Top Bush advisers said to have enthusiastically endorsed torture
An article in the May edition of Vanity Fair reports that torture at Guantánamo was sanctioned by the most senior advisers to the president, the vice president, and the secretary of defense, according to international lawyer and professor of law at University College London, Philippe Sands, who has conducted a forensic examination of the chain of command leading from the top of the administration to the camp at Guantánamo.
The article directly contradicts the administration's account to Congress, which placed responsibility on military commanders and interrogators on the ground for the practices banned by the Geneva Conventions.
A delegation of the Bush administration's senior lawyers, including Vice President Dick Cheney's chief counsel (later his chief of staff) David S. Addington, White House counsel (later attorney general) Alberto Gonzales, Pentagon general counsel Jim Haynes, and the CIA's John Rizzo arrived at Guantánamo on Sept. 25, 2002.
"They wanted to know what we were doing to get this guy [Mohammed al-Qahtani, allegedly a member of the 9/11 conspiracy and the so-called 20th hijacker]," Maj. Gen. Michael Dunlavey, who ran Joint Task Force 170, which oversaw military interrogations, tells Sands, "and Addington was interested in how we were managing it.… They brought ideas with them which had been given from sources in DC. They came down to observe and talk." Throughout this period, says Dunlavey, ex-US Secretary of Defense Donald Rumsfeld was "directly and regularly involved."
Sands reports that Lt. Col. Diane Beaver, who was charged with writing a document providing legal authority for harsh interrogation, confirms new details of the crucial meeting that took place at Guantánamo, and she tells Sands she "kept minutes" at other brainstorming sessions in which new techniques were discussed.
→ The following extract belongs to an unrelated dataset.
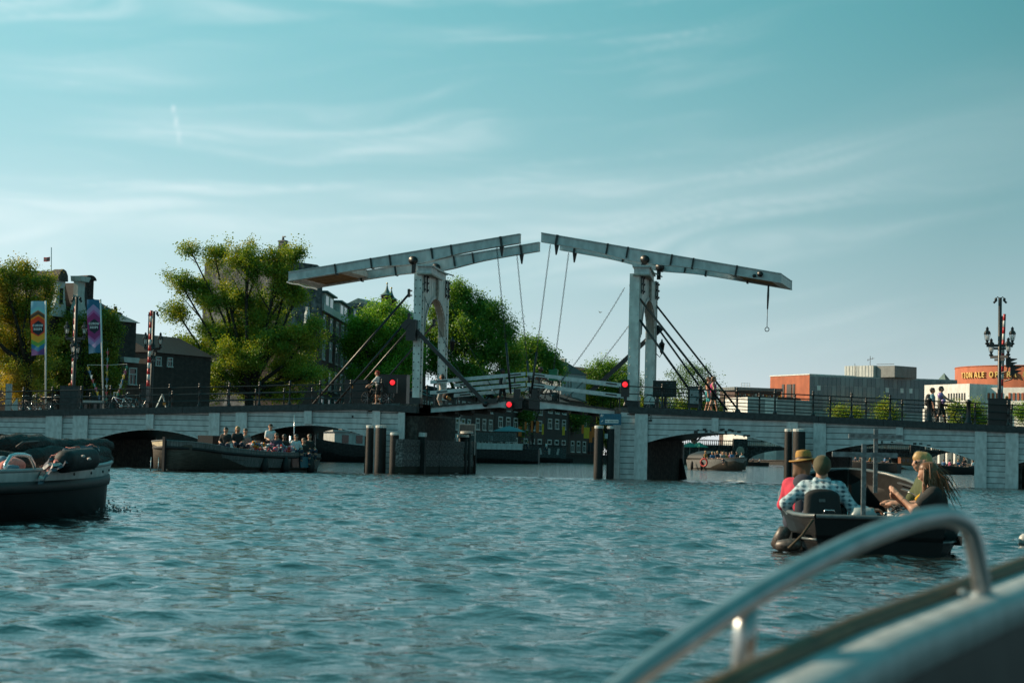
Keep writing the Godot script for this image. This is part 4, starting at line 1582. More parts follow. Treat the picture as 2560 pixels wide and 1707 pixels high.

The younger men would get particularly excited, she says: "You could almost see their d***s getting hard as they got new ideas."
Beaver also notes that ideas arose from other sources, such as the television show 24. Jack Bauer, the main character, had many friends at Guantánamo, says Beaver: "He gave people lots of ideas."
It was clear to Sands that Beaver believed that Washington was directly involved in the interrogations, and her account confirms what others tell Sands–that Washington's views were being fed into the process by people physically present at Guantánamo.